Professor Ronald Mann, ’85
Renowned commercial law scholar Ronald Mann, ’85, will rejoin the University of Texas Law School faculty in 2011. He is currently a professor at Columbia Law School.
“Ronald Mann is one of the leading commercial law scholars of his generation,” said Dean Larry Sager. “His interests include many matters of urgent concern and interest—for example, the credit card industry, e-commerce, and the role of patents in modern commercial enterprise. He would be a great hire for any law school. His return to us from Columbia is a great capstone to a remarkable year of faculty hiring at UT Law.”
Mann is a nationally recognized scholar in the fields of commercial law and electronic commerce. His acclaimed 2006 book, Charging Ahead: the Growth and Regulation of Payment Card Markets, was the first in-depth examination of credit card use in the global economy.
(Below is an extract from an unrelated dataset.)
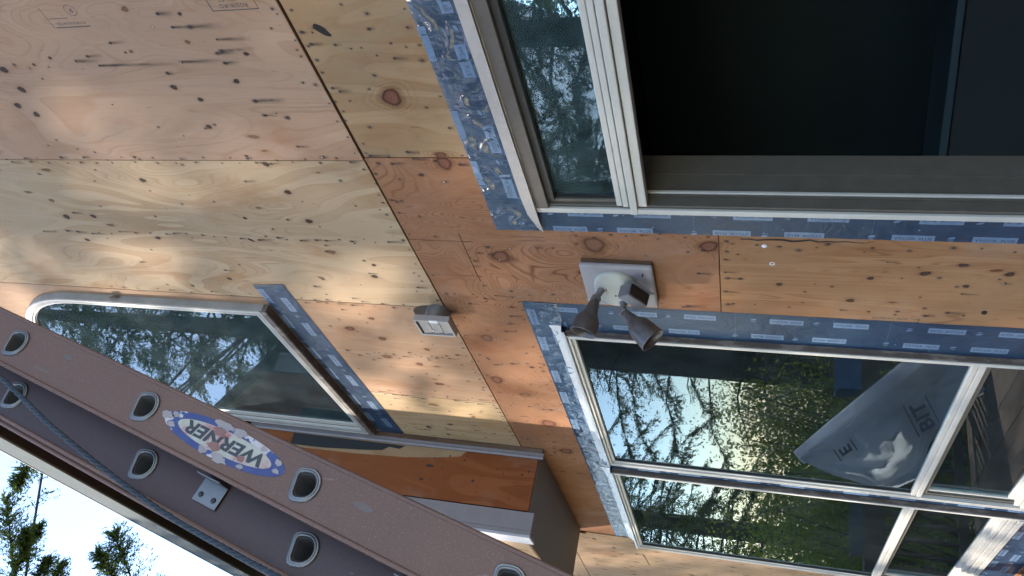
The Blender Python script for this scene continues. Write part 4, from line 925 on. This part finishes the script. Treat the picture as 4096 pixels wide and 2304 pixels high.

In the Michigan Law Review, reviewer Katherine Porter wrote: “...the book manages to be provocative without resort to polemic. Even rarer, Charging Ahead reveals how payment systems law—perhaps the most esoteric topic in the already esoteric world of commercial law—shapes our society and its pursuit of the good life.”
Author of a widely used commercial law casebook, Payment Systems and Other Financial Transactions: Cases, Materials, and Problems, Mann also wrote the first legal casebook on electronic commerce, Electronic Commerce. He also has contributed dozens of articles to the field, on topics ranging from commercial and consumer finance to the rise of the internet and the software industry.
“He burst into scholarly prominence with path breaking empirical work on the role that secured finance serves in commercial lending,” said Jay Westbrook, the Benno C. Schmidt Chair of Business Law at the School of Law. “His contributions to the field are nothing short of remarkable. It will be great to welcome back the best student I ever had.”
His return to the University of Texas is a homecoming: he earned his JD in 1985 at the Law School, where he was a member of Chancellors and managing editor of the Texas Law Review. Following graduation, he clerked for Judge Joseph T. Sneed on the Ninth Circuit of the U.S. Court of Appeals and Justice Lewis F. Powell Jr. of the U.S. Supreme Court. After three years in private practice, he worked for four years at the Justice Department as an assistant for the solicitor general of the United States. In his time there, he became an accomplished appellate advocate, arguing ten cases in the United States Supreme Court, including a trilogy of major bankruptcy cases.
When he left the Justice Department in 1994, he turned his talents to teaching and scholarship. In 2003, he joined the faculty of UT Law, where he served until 2007, before moving to Columbia Law School.
While at UT Law, Mann founded and was co-director of the Center for Law, Business and Economics. He is a member of the American Law Institute and recently served as the reporter for the amendments to Articles 3 and 4 of the Uniform Commercial Code.
Mann’s decision to return to Austin from New York caps a remarkably strong hiring season for UT Law. Also joining the faculty in coming months are Ronen Avraham and Abraham Wickelgren from Northwestern University Law School; Robert Chesney from the Wake Forest University School of Law; and David Adelman from the Rogers College of Law at the University of Arizona.